With our daughter’s knowledge and full buy in, we moved her from public school to private for HS. We were one of the 700+ families that opted to leave (our very large) district when the public school funding was decimated, and the AP and honors curriculum gutted.
We agonized over the decision but after countless meetings with the school board, the superintendent, and director of programing, the message was that the “smart kids” would take care of themselves and that’s not where the money would be spent, even if funding was restored.

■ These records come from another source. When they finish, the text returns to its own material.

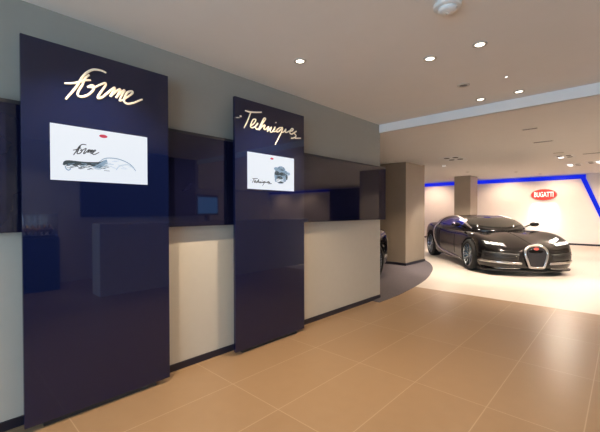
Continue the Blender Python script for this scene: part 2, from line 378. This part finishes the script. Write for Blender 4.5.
tag(MB().prism(poly, 'z', .0, .010).build('carpet', M_carpet), 'dark grey carpet with a curved edge beside the broad column', 'carpet')

# ------------------------------------------------------------------ ceiling fittings
def spot(loc, energy, col, size=1.9, blend=.6, target=None, r=.018, name='spot_lamp'):
    l = bpy.data.lights.new(name, 'SPOT'); l.energy = energy; l.color = col; l.spot_size = size; l.spot_blend = blend; l.shadow_soft_size = r
    o = bpy.data.objects.new(name, l); COL.objects.link(o); o.location = loc
    if target:
        dv = Vector(target)-Vector(loc); o.rotation_euler = dv.to_track_quat('-Z', 'Y').to_euler()
    return o
WARM = (1, .75, .50); NEUT = (1, .83, .68)
def downlight(x, y, z, label, lit=True, r=.045, lens=None):
    t = thing('downlight', label, 'ceiling light', (x, y, z), group='recessed ceiling lights')
    MB().lathe([(r*.80,-.001),(r*.82,-.007),(r*1.2,-.007),(r*1.25,-.001)], 24).build('trim_ring', M_ring, t, smooth=True)
    MB().lathe([(r*.79,-.004),(r*.3,-.0065),(0,-.007)], 24).build('lens', (lens or M_lamp) if lit else M_off, t, smooth=True)
    return t
E_DOWN = 26; E_WALL = 190
main = [(.674,2.268,'lit ceiling light close to the left wall in front of the second panel'),
        (1.535,3.011,'left of the lit pair of ceiling lights below the smoke detector'),
        (1.932,3.030,'right of the lit pair of ceiling lights below the smoke detector'),
        (1.520,4.517,'left lit ceiling light right beside the white fascia edge'),
        (1.915,4.520,'right lit ceiling light right beside the white fascia edge')]
for x, y, lab in main:
    downlight(x, y, ZC, lab)
    spot((x, y, ZC-.03), E_WALL if x < 1 else E_DOWN, WARM)
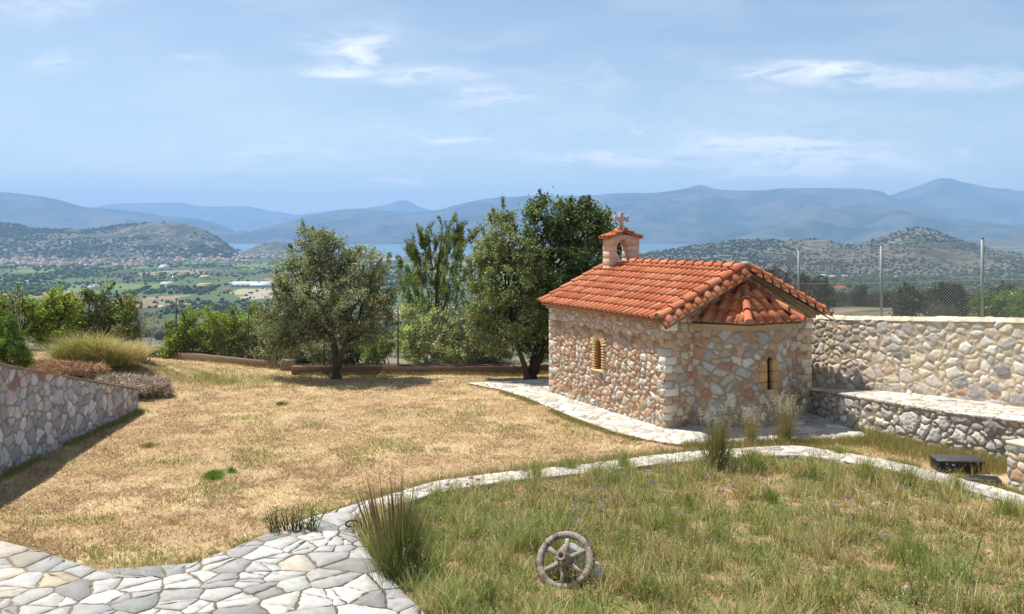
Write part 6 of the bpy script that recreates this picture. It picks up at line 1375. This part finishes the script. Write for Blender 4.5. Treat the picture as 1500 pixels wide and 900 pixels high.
# ---------------------------------------------------------------- trees of the slope beyond the high wall
def slope_trees():
    protos = []
    kinds = [((.07, .085, .042), 1.0, .85), ((.085, .105, .045), 1.0, .7), ((.05, .065, .034), .8, 1.1), ((.095, .10, .06), 1.2, .65), ((.045, .06, .03), .55, 1.6)]
    for i, (c, w, h) in enumerate(kinds):
        r = np.random.default_rng(700 + i); lobes = [(r.uniform(-1, 1) * w * 1.3, r.uniform(-1, 1) * w * 1.3, 2.4 + r.uniform(-.6, 1.1) * h * 1.4, w * r.uniform(.9, 1.6), w * r.uniform(.9, 1.6), h * r.uniform(.9, 1.4)) for _ in range(7)]
        t = empty('grove_tree', (0, 400, -40), 0, ('rounded grey green olive in the scrub belt beyond the high wall', 'flat topped brighter green tree in the scrub belt beyond the high wall', 'dark upright oak in the scrub belt beyond the high wall', 'wide low yellowish olive in the scrub belt beyond the high wall', 'narrow dark cypress like tree in the scrub belt beyond the high wall')[i], 'tree', 'trees of the slope beyond the high wall')
        mb = MB(); mb.tube([(0, 0, -.5), (.1, 0, 1.0), (0, .1, 2.4)], [.28, .2, .12], 7, lin((80, 70, 58))); mb.build('trunk', M['bark'], t)
        pts, ids, n = crown_points(lobes, r, 6, 16, .9, .5, .1); leaf_mesh('crown', pts, .5, .32, leaf_cols(c, ids, n, r, .3), t, r); protos.append(t)
    r = np.random.default_rng(720); n = 0; used = 0; spots = []
    while len(spots) < 230:
        y = 130 * math.exp(r.uniform(0, 1.75)); x = y * r.uniform(.17, .60)
        if fbm(np.array([x / 45]), np.array([y / 45]), 78)[0] < .40 + .10 * (y < 240): continue
        if y < 235 and r.random() < .75: continue
        spots.append((x, y))
    for k, (x, y) in enumerate(spots):
        z = float(H(np.array([x]), np.array([y]))[0]); p = protos[k % 5]; s = r.uniform(.7, 1.5)
        if k < 5: p.location = (x, y, z); p.scale = (s,) * 3
        else: copy_thing(p, (x, y, z), r.uniform(0, 6.28), s)
slope_trees()
hs('leafy_tree', 1470, 60, [(1455, 452, 60, 46, 0), (1475, 440, 44, 40, 0), (1440, 465, 40, 40, 0), (1480, 470, 60, 40, 0)], 'bright green tree top behind the high wall, just right of the tallest post', 'tree', 730, (.12, .19, .035), (.22, .30, .07), .2, L=.22, W=.12, dens=6, leafn=46, cr=.5)
hs('leafy_tree', 1512, 55, [(1510, 448, 50, 56, 0), (1530, 440, 60, 70, 0), (1500, 470, 40, 40, 0)], 'yellow green tree top cut by the right picture edge above the high wall', 'tree', 731, (.15, .22, .04), (.26, .34, .08), .2, L=.22, W=.12, dens=6, leafn=46, cr=.5)
def far_sheds(): pass

# ---------------------------------------------------------------- air
def haze():
    m = bpy.data.materials.new('haze'); m.use_nodes = True; T = NT(m.node_tree); T.n.clear(); o = T.new('ShaderNodeOutputMaterial'); v = T.new('ShaderNodeVolumePrincipled')
    v.inputs['Color'].default_value = (0.40, 0.64, 0.98, 1); v.inputs['Density'].default_value = HAZE_DENSITY; v.inputs['Anisotropy'].default_value = 0.0
    T.link(v.outputs[0], o.inputs['Volume'])
    x0, x1, y0, y1, z0, z1 = -17500, 17500, -300, 24500, -900, 960
    ob = MB().box(((x0 + x1) / 2, (y0 + y1) / 2, (z0 + z1) / 2), (x1 - x0, y1 - y0, z1 - z0)).build('haze', m); tag(ob, kind='stuff', label='thin blue summer haze over the whole valley', cat='haze')
haze()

We’re fully aware that she had an educational advantage going into the college admissions process because of our ability to send her to a private school. She had ACT/SAT prep integrated into her math and english classes, the school sponsored practice tests starting in freshman year, she had two guidance counselors - one for courses, the other for college who by application time, knew her extremely well, and she had access to courses that prepared her well for the rigors for college. She had labs that rivaled what she is seeing now in college, maker spaces, 3D printers, etc… I’m sure the supports and differences are even more pronounced at expensive boarding schools (this was a parochial STEM school).
I wish everyone had access to this type of high school education. Her school was part of an inner school voucher program so had better diversity than her home public, but the bar for acceptance was very high, with minimum GPA/entrance exam requirements, and zero disciplinary actions. Nearly 20% of DD’s graduating class was 98th percentile or higher on standardized tests, AP scholar+, and honor roll all semesters.
The system is certainly skewed towards families with the income to make these decisions on so many levels.
But, no to mental health days on our end, no doing homework or projects, and no making excuses to make the way easier. Our motto with DD from the time she was very little, was that school and getting an education was her job.